Last week, an anguished reader phoned and told me she had been trying to reach Social Security for several days but the line was always busy. She wanted to know whether service had already been cut back.

I guessed that the line was probably out of order and that I knew what to do about it because I had just had a similar experience in trying to reach the Metropolitan Police Department's Sixth District to check out an accident report.

Three times I had dialed the number listed in the phone book and let it ring 20 times, but nobody answered.

Not until I phoned a communications supervisor did I learn that the station's telephone equipment was malfunctioning. Sometimes the 6-D phone rang and was answered. But at other times it failed to ring. Ma Bell's repairmen got on the problem at once.

However, the number for Social Security information here (953-3600) rang busy constantly for me, as it had for the reader, so I called my friend Jim Brown at Social Security and told him about it. Three days later, I received a letter from Commissioner of Social Security John A. Syahn, who is headquartered in Baltimore. Syahn said he was sorry to hear that callers were having trouble getting through, particularly so because in recent years Social Security has been trying to make it easier for people to phone in. He added:

"Special teleservice centers in large metropolitan ares have been established to handle these calls.

"In the Washington area, for example, most calls about Social Security are handled by our teleservice center in Laurel. The people there will either answer questions from the caller or refer the caller to a district or branch office for further assistance.

"The Laurel teleservice center, as well as other centers throughout the country, are getting additional personnel as well as new telephone equipment to handle the increasing volume of telephone calls resulting from new programs and increasing public awareness.
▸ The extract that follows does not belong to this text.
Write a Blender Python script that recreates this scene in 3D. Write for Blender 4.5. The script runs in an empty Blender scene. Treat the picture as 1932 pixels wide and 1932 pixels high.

Improving beneficiary service is one of the major items on my agenda and I intend to take whatever steps are necessary in seeing that the public is served well, promptly and efficiently."

I hope Commissioner Syahn is given an adequate budget and will be able to achieve his goal. Cuts in service could cause millions of Americans who now depend upon Social Security to look back on 1981 as "the good old days."

Meanwhile, here's a tip from an insider at Social Security:

Try to avoid calling teleservice centers during the first week of each month, because that's when their lines are busiest.

I made a test call to 953-3600 yesterday and got through to the switchboard on the first try -- no busy signal. A recorded announcement said all the information clerks were busy but I would be answered in turn. And after about a 10-minute wait my call was answered. IT HAPPENS

My call to 6-D headquarters followed a report from David Watkins that he had almost been run off the road by a speeding driver on Rte. I-295 a few minutes before.

Watkins said the speeder had caused several accidents and would have quickly disappeared from sight except that "all four tires flew off his car. He abandoned it and ran away."

Watkins wrote down the license number and tried to report the matter to the police but encountered a dispatcher who wanted to know at what address all this had taken place. Watkins said, "On Kenilworth Avenue, between Benning and Eastern," but that wasn't good enough for the dispatcher, who insisted that a specific address is mandatory because "that's the way the computer is set up."

When the phone bells finally rang in 6-D, I was able to ascertain that the dispatcher had been misinformed. The police computer understands locations identified by cross streets as well as by specific addresses.

I consider the lapse minor because, despite the high pressure under which they work, police dispatchers seldom make mistakes. They're really good at their jobs, and every human being is entitled to an occasional goof.

Incidentally, when I asked whether the police had been able to find out why the speeder had been driving at such a pace, the policeman at the other end said, quite sadly, "Have you ever been on 295? Half the people on 295 drive that way."